Scenes as source code
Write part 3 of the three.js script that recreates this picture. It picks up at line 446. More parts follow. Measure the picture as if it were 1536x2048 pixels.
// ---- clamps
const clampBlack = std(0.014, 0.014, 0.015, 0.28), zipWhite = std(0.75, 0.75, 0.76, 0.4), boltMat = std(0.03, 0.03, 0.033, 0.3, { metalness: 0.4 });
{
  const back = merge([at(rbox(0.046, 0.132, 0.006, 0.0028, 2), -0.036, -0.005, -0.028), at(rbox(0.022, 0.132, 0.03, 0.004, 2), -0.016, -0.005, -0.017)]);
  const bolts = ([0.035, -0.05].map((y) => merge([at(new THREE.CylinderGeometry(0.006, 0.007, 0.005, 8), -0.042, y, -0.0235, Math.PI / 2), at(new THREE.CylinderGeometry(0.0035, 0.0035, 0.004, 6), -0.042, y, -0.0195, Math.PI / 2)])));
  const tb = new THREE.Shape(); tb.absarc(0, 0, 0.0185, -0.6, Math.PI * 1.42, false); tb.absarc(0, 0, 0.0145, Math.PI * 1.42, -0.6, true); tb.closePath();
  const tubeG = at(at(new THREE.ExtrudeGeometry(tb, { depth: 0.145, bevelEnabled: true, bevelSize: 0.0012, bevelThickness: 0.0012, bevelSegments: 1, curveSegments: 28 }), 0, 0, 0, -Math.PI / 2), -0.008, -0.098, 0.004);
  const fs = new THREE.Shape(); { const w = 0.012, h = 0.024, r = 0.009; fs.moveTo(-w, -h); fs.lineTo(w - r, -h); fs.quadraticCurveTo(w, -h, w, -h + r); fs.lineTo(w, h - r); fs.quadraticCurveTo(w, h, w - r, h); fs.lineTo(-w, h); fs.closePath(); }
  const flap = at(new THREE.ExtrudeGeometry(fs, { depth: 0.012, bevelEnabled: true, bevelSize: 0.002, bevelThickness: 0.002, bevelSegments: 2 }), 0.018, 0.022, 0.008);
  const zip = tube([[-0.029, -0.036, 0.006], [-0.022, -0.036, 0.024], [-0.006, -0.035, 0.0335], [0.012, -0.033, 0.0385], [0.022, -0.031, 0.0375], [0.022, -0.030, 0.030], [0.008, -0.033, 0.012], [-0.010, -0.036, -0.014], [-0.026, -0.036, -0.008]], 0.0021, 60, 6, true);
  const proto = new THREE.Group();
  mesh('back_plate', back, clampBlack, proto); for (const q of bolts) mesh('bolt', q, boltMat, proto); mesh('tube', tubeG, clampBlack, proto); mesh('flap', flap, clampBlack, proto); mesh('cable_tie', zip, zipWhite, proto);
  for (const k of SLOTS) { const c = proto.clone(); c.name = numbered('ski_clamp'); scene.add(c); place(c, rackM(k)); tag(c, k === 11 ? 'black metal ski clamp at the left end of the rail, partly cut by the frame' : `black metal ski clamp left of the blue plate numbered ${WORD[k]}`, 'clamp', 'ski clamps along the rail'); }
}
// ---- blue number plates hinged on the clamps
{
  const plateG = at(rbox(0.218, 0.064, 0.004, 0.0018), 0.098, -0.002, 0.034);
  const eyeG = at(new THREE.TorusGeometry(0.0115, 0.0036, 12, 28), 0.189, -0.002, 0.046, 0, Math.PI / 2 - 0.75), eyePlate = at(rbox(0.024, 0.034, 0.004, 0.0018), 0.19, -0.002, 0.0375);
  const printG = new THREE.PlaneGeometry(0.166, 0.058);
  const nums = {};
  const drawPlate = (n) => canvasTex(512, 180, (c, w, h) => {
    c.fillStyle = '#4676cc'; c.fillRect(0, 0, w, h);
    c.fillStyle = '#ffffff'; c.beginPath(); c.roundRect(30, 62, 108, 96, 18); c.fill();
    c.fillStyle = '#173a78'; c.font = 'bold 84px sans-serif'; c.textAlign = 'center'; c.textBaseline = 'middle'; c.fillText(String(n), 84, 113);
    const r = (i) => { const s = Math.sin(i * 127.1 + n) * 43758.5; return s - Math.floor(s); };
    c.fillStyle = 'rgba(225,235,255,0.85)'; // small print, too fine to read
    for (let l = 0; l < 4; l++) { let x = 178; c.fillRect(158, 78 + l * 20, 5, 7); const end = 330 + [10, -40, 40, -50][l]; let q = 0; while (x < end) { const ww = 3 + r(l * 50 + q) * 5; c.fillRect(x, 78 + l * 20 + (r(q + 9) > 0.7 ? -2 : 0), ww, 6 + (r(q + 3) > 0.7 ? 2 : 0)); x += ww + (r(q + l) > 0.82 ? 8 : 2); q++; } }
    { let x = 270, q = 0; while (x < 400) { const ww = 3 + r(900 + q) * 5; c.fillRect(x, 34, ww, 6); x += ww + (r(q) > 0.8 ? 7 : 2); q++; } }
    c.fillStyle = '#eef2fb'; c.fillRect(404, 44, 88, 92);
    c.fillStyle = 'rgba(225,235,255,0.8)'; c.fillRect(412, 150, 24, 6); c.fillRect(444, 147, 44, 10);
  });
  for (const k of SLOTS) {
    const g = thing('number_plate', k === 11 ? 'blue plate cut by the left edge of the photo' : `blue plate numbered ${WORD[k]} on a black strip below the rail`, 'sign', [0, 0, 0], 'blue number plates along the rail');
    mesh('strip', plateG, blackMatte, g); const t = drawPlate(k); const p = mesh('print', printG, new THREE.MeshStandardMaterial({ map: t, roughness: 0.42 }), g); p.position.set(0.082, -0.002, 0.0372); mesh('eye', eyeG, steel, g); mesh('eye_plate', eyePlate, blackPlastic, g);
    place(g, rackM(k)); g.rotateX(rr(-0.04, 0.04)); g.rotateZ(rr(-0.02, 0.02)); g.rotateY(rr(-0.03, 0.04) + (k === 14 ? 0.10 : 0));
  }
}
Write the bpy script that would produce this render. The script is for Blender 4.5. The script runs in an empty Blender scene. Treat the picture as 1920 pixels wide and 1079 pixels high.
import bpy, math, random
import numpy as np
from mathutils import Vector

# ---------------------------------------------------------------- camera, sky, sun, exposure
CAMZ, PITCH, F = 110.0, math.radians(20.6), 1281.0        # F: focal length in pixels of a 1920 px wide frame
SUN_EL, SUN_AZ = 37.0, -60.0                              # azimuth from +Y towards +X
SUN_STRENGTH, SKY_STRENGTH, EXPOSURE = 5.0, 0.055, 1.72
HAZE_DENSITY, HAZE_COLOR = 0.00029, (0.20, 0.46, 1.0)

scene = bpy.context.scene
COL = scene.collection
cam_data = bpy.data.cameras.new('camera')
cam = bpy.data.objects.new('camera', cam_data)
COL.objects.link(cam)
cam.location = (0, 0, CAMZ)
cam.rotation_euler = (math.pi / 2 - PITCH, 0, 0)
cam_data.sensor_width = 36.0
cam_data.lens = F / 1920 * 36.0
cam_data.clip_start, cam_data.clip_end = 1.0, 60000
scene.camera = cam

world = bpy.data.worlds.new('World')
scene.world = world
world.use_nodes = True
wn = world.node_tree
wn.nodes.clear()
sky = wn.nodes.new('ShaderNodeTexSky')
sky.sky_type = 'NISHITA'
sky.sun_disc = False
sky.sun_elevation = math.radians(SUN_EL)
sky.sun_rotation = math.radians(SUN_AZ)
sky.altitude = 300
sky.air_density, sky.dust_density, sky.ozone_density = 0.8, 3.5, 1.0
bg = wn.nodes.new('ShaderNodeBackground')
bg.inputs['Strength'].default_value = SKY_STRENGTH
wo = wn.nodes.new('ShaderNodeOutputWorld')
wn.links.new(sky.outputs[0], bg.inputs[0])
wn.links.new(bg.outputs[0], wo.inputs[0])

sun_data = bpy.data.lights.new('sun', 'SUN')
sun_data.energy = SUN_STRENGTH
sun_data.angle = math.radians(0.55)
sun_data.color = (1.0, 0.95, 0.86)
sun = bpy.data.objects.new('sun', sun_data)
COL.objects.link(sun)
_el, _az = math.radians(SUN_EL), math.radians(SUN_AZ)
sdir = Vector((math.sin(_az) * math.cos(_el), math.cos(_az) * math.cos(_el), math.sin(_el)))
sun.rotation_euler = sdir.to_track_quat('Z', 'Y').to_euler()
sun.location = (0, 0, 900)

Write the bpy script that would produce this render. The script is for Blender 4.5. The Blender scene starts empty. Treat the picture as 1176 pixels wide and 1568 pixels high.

* _Written problem_
Retype the records above, but only those lines that fall between the line containing "1079 pixels high." and the line containing "scene.camera = cam", with both of those lines included, exactly as written.

* _Task answer_
Write the bpy script that would produce this render. The script is for Blender 4.5. The script runs in an empty Blender scene. Treat the picture as 1920 pixels wide and 1079 pixels high.
import bpy, math, random
import numpy as np
from mathutils import Vector

# ---------------------------------------------------------------- camera, sky, sun, exposure
CAMZ, PITCH, F = 110.0, math.radians(20.6), 1281.0        # F: focal length in pixels of a 1920 px wide frame
SUN_EL, SUN_AZ = 37.0, -60.0                              # azimuth from +Y towards +X
SUN_STRENGTH, SKY_STRENGTH, EXPOSURE = 5.0, 0.055, 1.72
HAZE_DENSITY, HAZE_COLOR = 0.00029, (0.20, 0.46, 1.0)

scene = bpy.context.scene
COL = scene.collection
cam_data = bpy.data.cameras.new('camera')
cam = bpy.data.objects.new('camera', cam_data)
COL.objects.link(cam)
cam.location = (0, 0, CAMZ)
cam.rotation_euler = (math.pi / 2 - PITCH, 0, 0)
cam_data.sensor_width = 36.0
cam_data.lens = F / 1920 * 36.0
cam_data.clip_start, cam_data.clip_end = 1.0, 60000
scene.camera = cam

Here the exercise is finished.